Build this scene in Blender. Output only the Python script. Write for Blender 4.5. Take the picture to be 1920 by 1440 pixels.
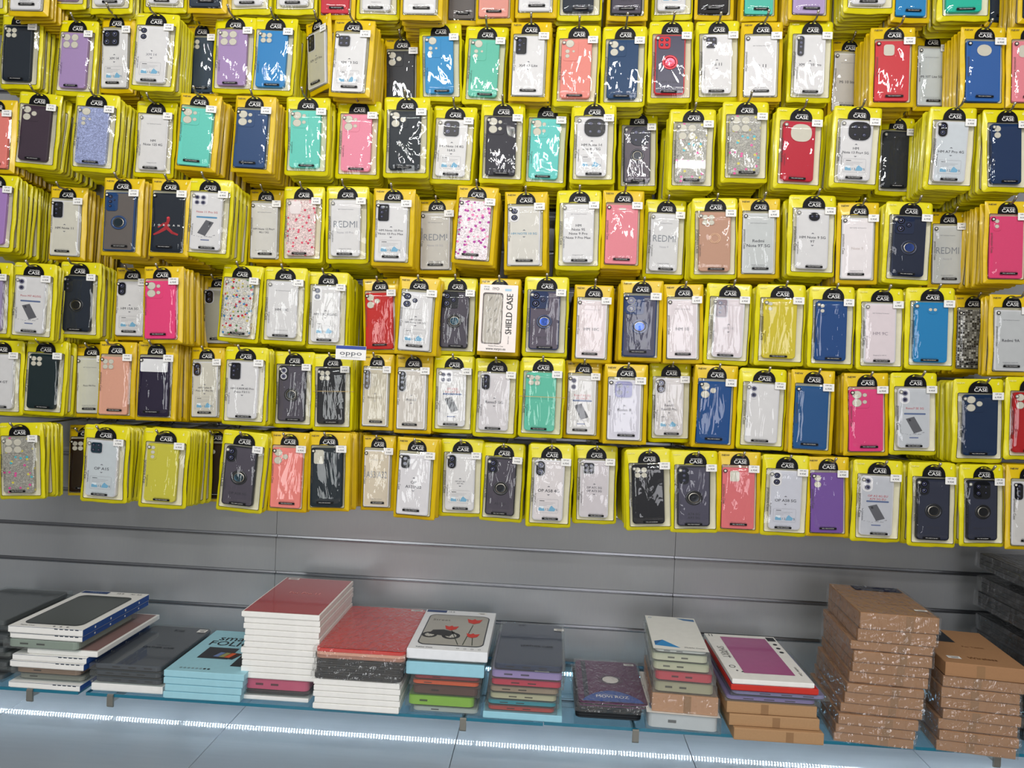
import bpy, math, random
from mathutils import Vector, Matrix
PI = math.pi
S = bpy.context.scene
for o in list(bpy.data.objects): bpy.data.objects.remove(o)
COL = S.collection
rnd = random.Random(7)

# ------------------------------------------------------------ camera, world, lights, exposure
CAMZ = 1.5; DW = 2.167; FPX = 1340.0
YAW, PITCH, ROLL = .0531, -.012, .0414
cy, sy, cp, sp = math.cos(YAW), math.sin(YAW), math.cos(PITCH), math.sin(PITCH)
FW = Vector((-sy*cp, cy*cp, sp)); R0 = Vector((cy, sy, 0)); U0 = R0.cross(FW)
RT = math.cos(ROLL)*R0 + math.sin(ROLL)*U0
UP = -math.sin(ROLL)*R0 + math.cos(ROLL)*U0
CAM = Vector((0, -DW, CAMZ))
cd = bpy.data.cameras.new('camera'); cam = bpy.data.objects.new('camera', cd); COL.objects.link(cam)
cd.sensor_fit = 'HORIZONTAL'; cd.sensor_width = 36; cd.lens = 36*FPX/1920; cd.clip_start = .02
cam.matrix_world = Matrix(((RT.x, UP.x, -FW.x, CAM.x), (RT.y, UP.y, -FW.y, CAM.y), (RT.z, UP.z, -FW.z, CAM.z), (0, 0, 0, 1)))
S.camera = cam

def ray(px, py): return RT*((px-960)/FPX) - UP*((py-720)/FPX) + FW
def onY(px, py, y):                                   # point of the world plane y = const seen at a pixel
    d = ray(px, py); return CAM + d*((y-CAM.y)/d.y)
def onZ(px, py, z):
    d = ray(px, py); return CAM + d*((z-CAM.z)/d.z)

wd = bpy.data.worlds.new('world'); S.world = wd; wd.use_nodes = True
wn = wd.node_tree.nodes; wl = wd.node_tree.links
bg = wn['Background']
tc = wn.new('ShaderNodeTexCoord'); sx = wn.new('ShaderNodeSeparateXYZ'); cr = wn.new('ShaderNodeValToRGB')
mp = wn.new('ShaderNodeMapRange'); mp.inputs[1].default_value = -1; mp.inputs[2].default_value = 1
wl.new(tc.outputs['Generated'], sx.inputs[0]); wl.new(sx.outputs['Z'], mp.inputs[0]); wl.new(mp.outputs[0], cr.inputs[0])
e = cr.color_ramp.elements
e[0].position = .3; e[0].color = (.10, .095, .085, 1); e[1].position = .75; e[1].color = (.62, .63, .66, 1)
wl.new(cr.outputs[0], bg.inputs[0]); bg.inputs[1].default_value = .56

def area(name, loc, rot, sx_, sy_, power, col=(1, 1, 1)):
    l = bpy.data.lights.new(name, 'AREA'); l.shape = 'RECTANGLE'; l.size = sx_; l.size_y = sy_; l.energy = power; l.color = col
    o = bpy.data.objects.new(name, l); o.location = loc; o.rotation_euler = rot; COL.objects.link(o); return o
def aim(loc, tgt): return (Vector(tgt)-Vector(loc)).to_track_quat('-Z', 'Y').to_euler()
area('ceiling_light', (-.9, -1.9, 3.0), aim((-.9, -1.9, 3.0), (-.5, -.1, 1.5)), 1.3, .05, 27, (1, .98, .95))
area('ceiling_light', (.75, -1.9, 3.0), aim((.75, -1.9, 3.0), (.5, -.1, 1.5)), 1.3, .05, 23, (1, .97, .95))
area('ceiling_light', (.0, -3.4, 3.0), aim((.0, -3.4, 3.0), (0, -.1, 1.2)), 2.6, .05, 42, (1, .98, .96))
area('shop_window', (.9, -5.5, 1.7), aim((.9, -5.5, 1.7), (0, 0, 1.3)), 1.5, 1.9, 84, (.95, .95, 1))
area('shop_door', (-1.8, -5.2, 1.4), aim((-1.8, -5.2, 1.4), (0, 0, 1.2)), .9, 2.0, 62, (.97, 1, 1))
S.view_settings.view_transform = 'Standard'; S.view_settings.look = 'None'
S.view_settings.gamma = 1; S.view_settings.use_curve_mapping = False; S.view_settings.exposure = -.68

# ------------------------------------------------------------ materials
def lin(h):
    h = h.lstrip('#'); c = [int(h[i:i+2], 16)/255 for i in (0, 2, 4)]
    return tuple((v/12.92 if v <= .04045 else ((v+.055)/1.055)**2.4) for v in c)+(1,)
MC = {}
def mat(h, rough=.5, metal=0, bump=0, bscale=60, emit=0, alpha=1, coat=0, spec=.5):
    k = (h, rough, metal, bump, bscale, emit, alpha, coat, spec)
    if k in MC: return MC[k]
    m = bpy.data.materials.new('m_'+h); m.use_nodes = True; n = m.node_tree.nodes; l = m.node_tree.links
    b = n['Principled BSDF']; c = lin(h); b.inputs['Base Color'].default_value = c
    b.inputs['Roughness'].default_value = rough; b.inputs['Metallic'].default_value = metal
    b.inputs['Specular IOR Level'].default_value = spec; b.inputs['Coat Weight'].default_value = coat
    b.inputs['Coat Roughness'].default_value = .08
    if emit: b.inputs['Emission Color'].default_value = c; b.inputs['Emission Strength'].default_value = emit
    if alpha < 1: b.inputs['Alpha'].default_value = alpha
    t = n.new('ShaderNodeTexCoord'); nz = n.new('ShaderNodeTexNoise'); nz.inputs['Scale'].default_value = bscale; nz.inputs['Detail'].default_value = 2
    l.new(t.outputs['Object'], nz.inputs['Vector'])
    hs = n.new('ShaderNodeHueSaturation'); hs.inputs['Color'].default_value = c
    mr = n.new('ShaderNodeMapRange'); mr.inputs[3].default_value = .94; mr.inputs[4].default_value = 1.06
    l.new(nz.outputs[0], mr.inputs[0]); l.new(mr.outputs[0], hs.inputs['Value']); l.new(hs.outputs[0], b.inputs['Base Color'])
    if bump:
        bp = n.new('ShaderNodeBump'); bp.inputs['Strength'].default_value = bump; bp.inputs['Distance'].default_value = .004
        l.new(nz.outputs[0], bp.inputs['Height']); l.new(bp.outputs[0], b.inputs['Normal'])
    MC[k] = m; return m

def schlick(n, l, f0, nrm=None, gain=1.0):
    g = n.new('ShaderNodeNewGeometry'); d = n.new('ShaderNodeVectorMath'); d.operation = 'DOT_PRODUCT'
    l.new(nrm if nrm else g.outputs['Normal'], d.inputs[0]); l.new(g.outputs['Incoming'], d.inputs[1])
    def M(op, a, b=None):
        q = n.new('ShaderNodeMath'); q.operation = op
        for i, v in enumerate((a, b)):
            if v is None: continue
            if isinstance(v, (int, float)): q.inputs[i].default_value = v
            else: l.new(v, q.inputs[i])
        return q.outputs[0]
    c = M('MINIMUM', M('ABSOLUTE', d.outputs['Value']), 1.0)
    return M('ADD', M('MULTIPLY', M('POWER', M('SUBTRACT', 1.0, c), 5.0), gain*(1-f0)), f0)
def film_mat(name, tint='ffffff', rough=.06, bump=.5, scale=28, ior=1.5, haze=0.0):
    m = bpy.data.materials.new(name); m.use_nodes = True; n = m.node_tree.nodes; l = m.node_tree.links
    n.remove(n['Principled BSDF']); out = n['Material Output']
    tr = n.new('ShaderNodeBsdfTransparent'); tr.inputs[0].default_value = lin(tint)
    gl = n.new('ShaderNodeBsdfGlossy'); gl.inputs['Roughness'].default_value = rough
    mx = n.new('ShaderNodeMixShader'); t = n.new('ShaderNodeTexCoord')
    oi = n.new('ShaderNodeObjectInfo'); ad = n.new('ShaderNodeVectorMath'); ad.operation = 'ADD'
    ml = n.new('ShaderNodeVectorMath'); ml.operation = 'SCALE'; ml.inputs['Scale'].default_value = 37
    cx = n.new('ShaderNodeCombineXYZ')
    for i in range(3): l.new(oi.outputs['Random'], cx.inputs[i])
    l.new(cx.outputs[0], ml.inputs[0]); l.new(t.outputs['Object'], ad.inputs[0]); l.new(ml.outputs[0], ad.inputs[1])
    mpg = n.new('ShaderNodeMapping'); mpg.inputs['Scale'].default_value = (2.3, 1, .5)
    l.new(ad.outputs[0], mpg.inputs[0])
    nz = n.new('ShaderNodeTexNoise'); nz.inputs['Scale'].default_value = scale; nz.inputs['Detail'].default_value = 3; nz.inputs['Distortion'].default_value = .8
    l.new(mpg.outputs[0], nz.inputs['Vector'])
    bp = n.new('ShaderNodeBump'); bp.inputs['Strength'].default_value = bump; bp.inputs['Distance'].default_value = .01
    l.new(nz.outputs[0], bp.inputs['Height'])
    l.new(bp.outputs[0], gl.inputs['Normal'])
    l.new(schlick(n, l, ((ior-1)/(ior+1))**2*1.1, bp.outputs[0], .8), mx.inputs[0]); l.new(gl.outputs[0], mx.inputs[2])
    if haze:
        df = n.new('ShaderNodeBsdfDiffuse'); df.inputs[0].default_value = (.85, .86, .86, 1); m2 = n.new('ShaderNodeMixShader'); m2.inputs[0].default_value = haze
        l.new(tr.outputs[0], m2.inputs[1]); l.new(df.outputs[0], m2.inputs[2]); l.new(m2.outputs[0], mx.inputs[1])
    else: l.new(tr.outputs[0], mx.inputs[1])
    l.new(mx.outputs[0], out.inputs['Surface']); return m
FILM = film_mat('pouch_film', rough=.03, bump=.34, scale=13, ior=1.5, haze=.01)
WRAP = film_mat('cellophane', rough=.05, bump=1.0, scale=34, ior=1.85, haze=.04)
CLEAR = film_mat('clear_plastic', tint='eef2f2', rough=.05, bump=.08, scale=8, ior=1.5, haze=.05)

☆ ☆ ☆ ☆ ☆

(GIVEN INSTRUCTION):
Reproduce exactly the run of lines that opens the listing and closes with the line holding "rnd = random.Random(7)". Pictures are excluded.

(ANSWER FOR THE TASK):
Build this scene in Blender. Output only the Python script. Write for Blender 4.5. Take the picture to be 1920 by 1440 pixels.
import bpy, math, random
from mathutils import Vector, Matrix
PI = math.pi
S = bpy.context.scene
for o in list(bpy.data.objects): bpy.data.objects.remove(o)
COL = S.collection
rnd = random.Random(7)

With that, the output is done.